By “guys,” Melvin meant his guys - the A’s players. And he’s right. Oakland baseball fans aren’t the only ones who need convincing of the A’s honorable intentions. This team has an intriguing core of young talent, the type of players who in the past would have served as currency in a quest for even younger, cheaper replacements.

If the A’s are really to head in a new direction, their current players have to believe their future is in Oakland.

Closer Blake Treinen assessed it bluntly.

“Look, I’m excited for KD, because that means we at least have one guy here for long term,” he said. “I’ll be more excited when other guys are locked down, too. … From a business standpoint, do they have to? No. But from a fan’s standpoint I think it would be a huge step, considering it hasn’t been the smoothest transition with the stadium. I mean, we’re all excited to see a stadium come here, but it’s also exciting for why you show up to a stadium, right? You show up to see the players.”

Treinen added, “I’m excited for Khris and his family more than anything, and the afterthought is what comes next.

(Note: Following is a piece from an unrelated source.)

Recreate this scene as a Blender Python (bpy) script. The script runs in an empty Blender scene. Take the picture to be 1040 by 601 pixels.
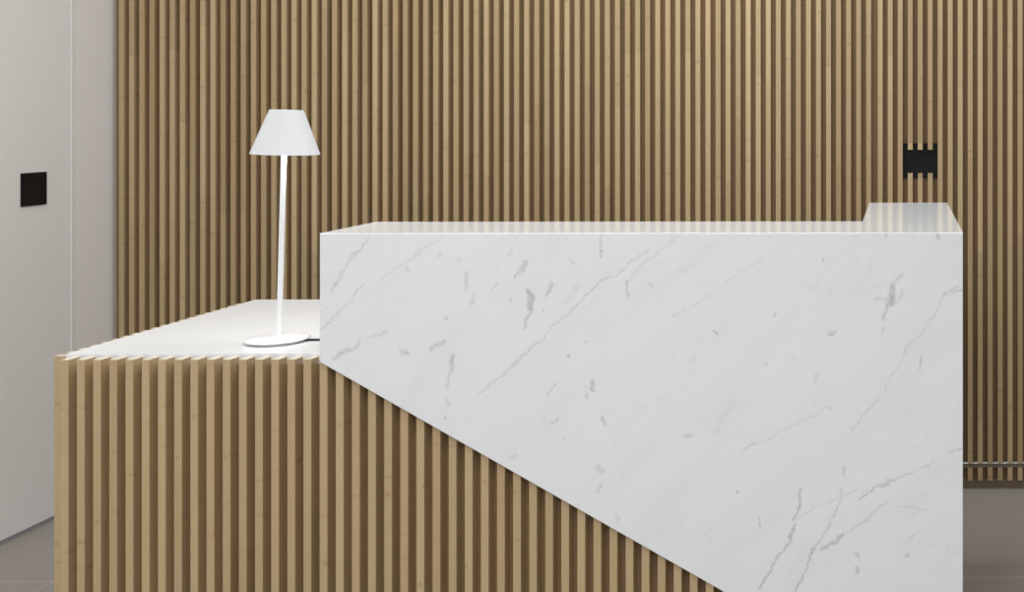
import bpy, bmesh, math, random
from mathutils import Vector, Matrix
random.seed(7)
S = bpy.context.scene
COL = S.collection

EYE = 1.388            # eye height; the camera stands at x = 0, y = 0 and looks along +y
PITCH = 0.037          # slat spacing
YW = 4.107             # front of the wall slats
YF = 2.577             # front of the desk slats
YM = 2.563             # front face of the marble
XL = -2.8959           # left wall

WORLD = 0.44
EXPOSURE = 0.0
WHITE = (0.975, 0.988, 1.0)
LIGHTS = [                                               # ceiling lights: place, turn, size, power
    ('ceiling_light', (-2.1, -1.6, 2.93), (0, 0, 0), 1.2, 1.2, 20, WHITE),
    ('ceiling_light', (-0.7, -1.6, 2.93), (0, 0, 0), 1.2, 1.2, 36, WHITE),
    ('ceiling_light', (0.7, -1.6, 2.93), (0, 0, 0), 1.2, 1.2, 53, WHITE),
    ('ceiling_light', (-0.7, 0.6, 2.93), (0, 0, 0), 1.2, 1.2, 34, WHITE),
    ('ceiling_light', (-2.1, 2.0, 2.93), (0, 0, 0), 1.2, 0.9, 10.5, WHITE),
    ('ceiling_light', (-2.1, 3.2, 2.93), (0, 0, 0), 1.2, 0.6, 5.2, WHITE),
    ('ceiling_light', (-0.7, 3.2, 2.93), (0, 0, 0), 1.2, 0.6, 22, WHITE),
    ('ceiling_light', (0.7, 3.2, 2.93), (0, 0, 0), 1.2, 0.6, 11, WHITE),
]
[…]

We’ll see what happens next. I don’t want to get hung up on one signing when they’re talking about the future, because the future is still to be played out, right?”

He might have been speaking for an entire fan base. The A’s recent actions are worthy of optimism. Their history makes you want to see further evidence of a real commitment.

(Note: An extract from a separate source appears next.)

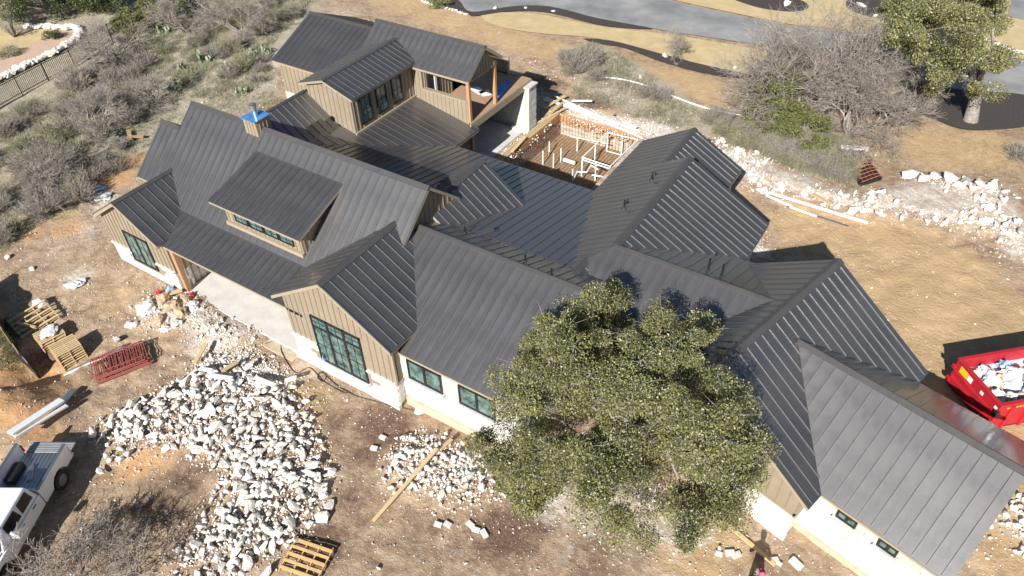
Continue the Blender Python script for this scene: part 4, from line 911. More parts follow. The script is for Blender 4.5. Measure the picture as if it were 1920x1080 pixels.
# single boulders
BO=[(80,572,.95,'pale rounded boulder behind the wooden pallets'),(222,640,.62,'oblong boulder right of the pallets'),(625,885,.55,'white boulder right of the big rock heap'),(602,970,.7,'large white boulder at the lower edge of the rock heap'),(255,610,.5,'whitish rock beside the trash heap'),(1247,107,.75,'white boulder in the mulch strip'),(1378,132,.85,'squarish white boulder at the end of the mulch strip'),(1708,208,.75,'pale boulder in the mulch bed left of the oak trunk'),(928,18,.55,'small white edging boulder nearest the driveway corner'),(985,17,.55,'middle white edging boulder by the driveway'),(1038,23,.6,'right white edging boulder by the driveway'),(1473,12,1.1,'flat white boulder in the oval mulch bed'),(1615,14,1.0,'white boulder in the round mulch bed'),(1640,33,.9,'grey white boulder at the front of the round mulch bed'),(1702,336,1.15,'leftmost big boulder of the stacked row'),(1728,342,1.0,'boulder leaning in the stacked row'),(1752,334,.95,'upright boulder of the stacked row'),(1778,340,1.1,'broad boulder of the stacked row'),(1806,346,.95,'mid sized boulder right in the stacked row'),(1835,350,1.0,'boulder near the right end of the stacked row'),(1858,356,.8,'last boulder of the stacked row'),(1601,398,.9,'tan slab rock behind the white gutters'),(226,862,.5,'white stone below the rock heap'),(240,800,.5,'grey rock at the left tip of the heap'),(15,485,.5,'white stone alone on the dirt at the left edge'),(62,505,.4,'small white stone beside the tyre tracks'),(1345,180+50,.7,'pale rock in the brush behind the right wing'),(1200,145,.5,'pale rock in the brush by the hose')]
for i,(a,b,s,l) in enumerate(BO):
    g=G(a,b); o=put(rock_mesh(200+i,'boulder',M_rock),'boulder',(g[0],g[1],g[2]+s*.2),s,l,'boulder')
    o.rotation_euler=(rr.uniform(-.2,.2),rr.uniform(-.2,.2),rr.uniform(0,6))
# neighbour's stone retaining wall (curved) and driveway edging
def stonewall(pix,n,s,label,h=.5):
    pts=smooth_loop([P(*q) for q in pix],12,False); L_=np.cumsum([0]+[np.linalg.norm(pts[i+1]-pts[i]) for i in range(len(pts)-1)]); root=empty('stone_edging',(*pts[0][:2],0),0,label,'retaining wall')
    for i in range(n):
        t=L_[-1]*i/n; j=min(np.searchsorted(L_,t,'right')-1,len(pts)-2); f=(t-L_[j])/(L_[j+1]-L_[j]); p=pts[j]+(pts[j+1]-pts[j])*f
        o=bpy.data.objects.new('stone',RM[i%12]); COL.objects.link(o); o.parent=root; z=float(gh(p[0],p[1])); o.location=(p[0]-pts[0][0],p[1]-pts[0][1],z+h*.35); k=s*rr.uniform(.8,1.25); o.scale=(k,k,k*.8); o.rotation_euler=(0,0,rr.uniform(0,6))
stonewall([(-60,180),(0,150),(50,125),(100,102),(138,80),(149,66),(143,56),(110,54),(83,53),(47,54)],95,.95,'curved white stone retaining wall around the neighbour path',.6)
stonewall([(788,0),(812,10),(836,16),(862,24),(878,30)],16,.45,'short white stone edging at the driveway corner',.2)
stonewall([(1780,50),(1820,66),(1860,80),(1900,96),(1960,112)],22,.6,'white stone edging along the far lawn right of the oak',.2)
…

As Forst’s post-presser chat broke up, I jokingly asked him, “Who’s next?”

“Give me some suggestions,” he said.

That’s the easy part, though. Matt Chapman, one of the best third basemen in baseball as he approaches his 26th birthday. First baseman Matt Olson, a star in the making at 25. Center fielder Ramon Laureano, turning heads at 24. Treinen, arguably the top closer in the game. His setup man, Lou Trivino, who has been close to unhittable this year.

The hard part is finding the money, and the will, to keep them in the fold. It always has been.